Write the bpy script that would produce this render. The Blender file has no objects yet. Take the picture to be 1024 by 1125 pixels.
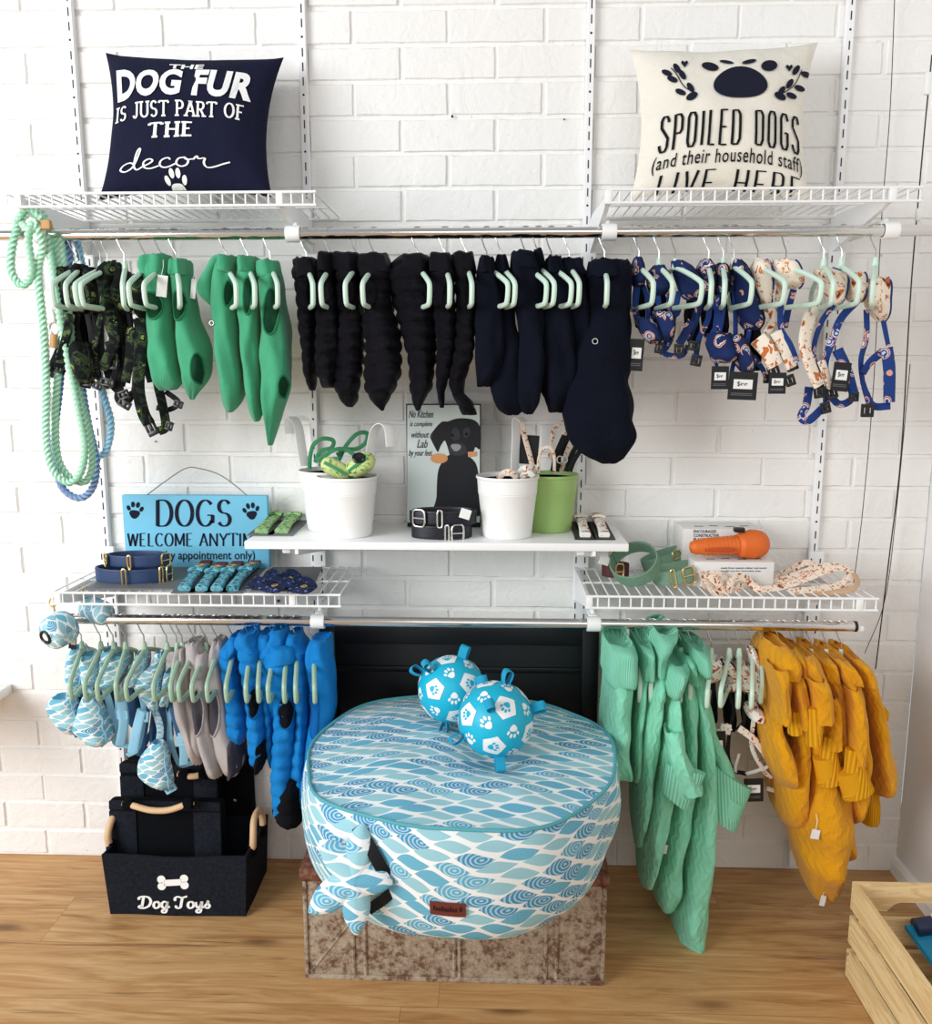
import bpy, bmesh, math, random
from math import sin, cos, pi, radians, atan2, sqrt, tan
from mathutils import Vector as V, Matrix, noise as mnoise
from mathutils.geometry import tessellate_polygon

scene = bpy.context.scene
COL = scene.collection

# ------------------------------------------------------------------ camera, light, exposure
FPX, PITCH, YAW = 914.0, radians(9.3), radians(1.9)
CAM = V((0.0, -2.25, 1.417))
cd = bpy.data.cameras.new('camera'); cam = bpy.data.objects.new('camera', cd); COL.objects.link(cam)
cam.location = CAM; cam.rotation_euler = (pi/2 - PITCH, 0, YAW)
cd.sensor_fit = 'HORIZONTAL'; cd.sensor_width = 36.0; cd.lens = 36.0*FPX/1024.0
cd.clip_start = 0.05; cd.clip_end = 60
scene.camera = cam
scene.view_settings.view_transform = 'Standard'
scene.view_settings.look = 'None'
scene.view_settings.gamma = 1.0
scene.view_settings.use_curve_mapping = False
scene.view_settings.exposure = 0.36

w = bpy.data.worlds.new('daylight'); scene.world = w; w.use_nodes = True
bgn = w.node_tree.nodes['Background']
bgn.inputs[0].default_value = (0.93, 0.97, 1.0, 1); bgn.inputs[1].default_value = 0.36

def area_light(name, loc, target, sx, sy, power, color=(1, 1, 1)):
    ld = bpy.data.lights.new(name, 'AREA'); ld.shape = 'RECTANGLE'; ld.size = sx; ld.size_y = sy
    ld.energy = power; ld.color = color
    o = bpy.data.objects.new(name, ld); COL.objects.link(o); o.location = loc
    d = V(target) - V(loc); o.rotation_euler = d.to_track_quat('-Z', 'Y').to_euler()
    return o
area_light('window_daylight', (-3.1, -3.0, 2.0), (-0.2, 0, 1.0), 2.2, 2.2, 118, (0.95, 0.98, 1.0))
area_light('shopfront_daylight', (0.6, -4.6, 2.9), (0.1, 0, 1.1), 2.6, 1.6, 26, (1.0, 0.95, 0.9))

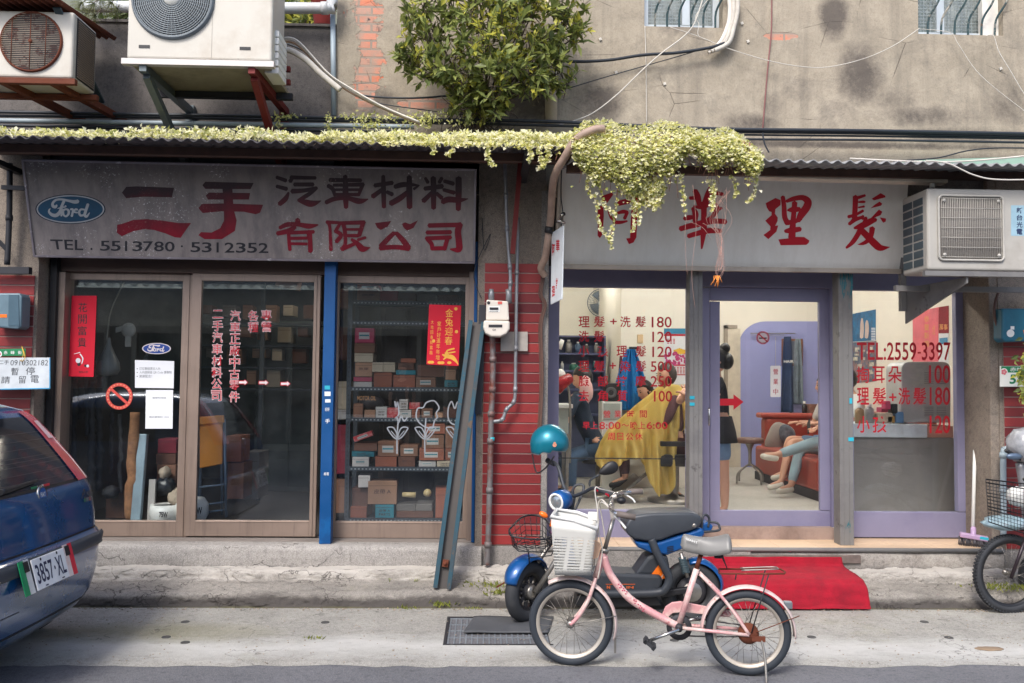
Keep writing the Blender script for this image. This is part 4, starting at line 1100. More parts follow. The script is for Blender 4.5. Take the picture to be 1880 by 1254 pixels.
────────
● **JOB**:
Every line from the start of the listing above through the line with "bgn.inputs[0].default_value = (0.93, 0.97, 1.0, 1);" should be repeated exactly; skip the pictures and add nothing else.

● **RIGHT ANSWER**:
Write the bpy script that would produce this render. The Blender file has no objects yet. Take the picture to be 1024 by 1125 pixels.
import bpy, bmesh, math, random
from math import sin, cos, pi, radians, atan2, sqrt, tan
from mathutils import Vector as V, Matrix, noise as mnoise
from mathutils.geometry import tessellate_polygon

scene = bpy.context.scene
COL = scene.collection

# ------------------------------------------------------------------ camera, light, exposure
FPX, PITCH, YAW = 914.0, radians(9.3), radians(1.9)
CAM = V((0.0, -2.25, 1.417))
cd = bpy.data.cameras.new('camera'); cam = bpy.data.objects.new('camera', cd); COL.objects.link(cam)
cam.location = CAM; cam.rotation_euler = (pi/2 - PITCH, 0, YAW)
cd.sensor_fit = 'HORIZONTAL'; cd.sensor_width = 36.0; cd.lens = 36.0*FPX/1024.0
cd.clip_start = 0.05; cd.clip_end = 60
scene.camera = cam
scene.view_settings.view_transform = 'Standard'
scene.view_settings.look = 'None'
scene.view_settings.gamma = 1.0
scene.view_settings.use_curve_mapping = False
scene.view_settings.exposure = 0.36

w = bpy.data.worlds.new('daylight'); scene.world = w; w.use_nodes = True
bgn = w.node_tree.nodes['Background']
bgn.inputs[0].default_value = (0.93, 0.97, 1.0, 1); bgn.inputs[1].default_value = 0.36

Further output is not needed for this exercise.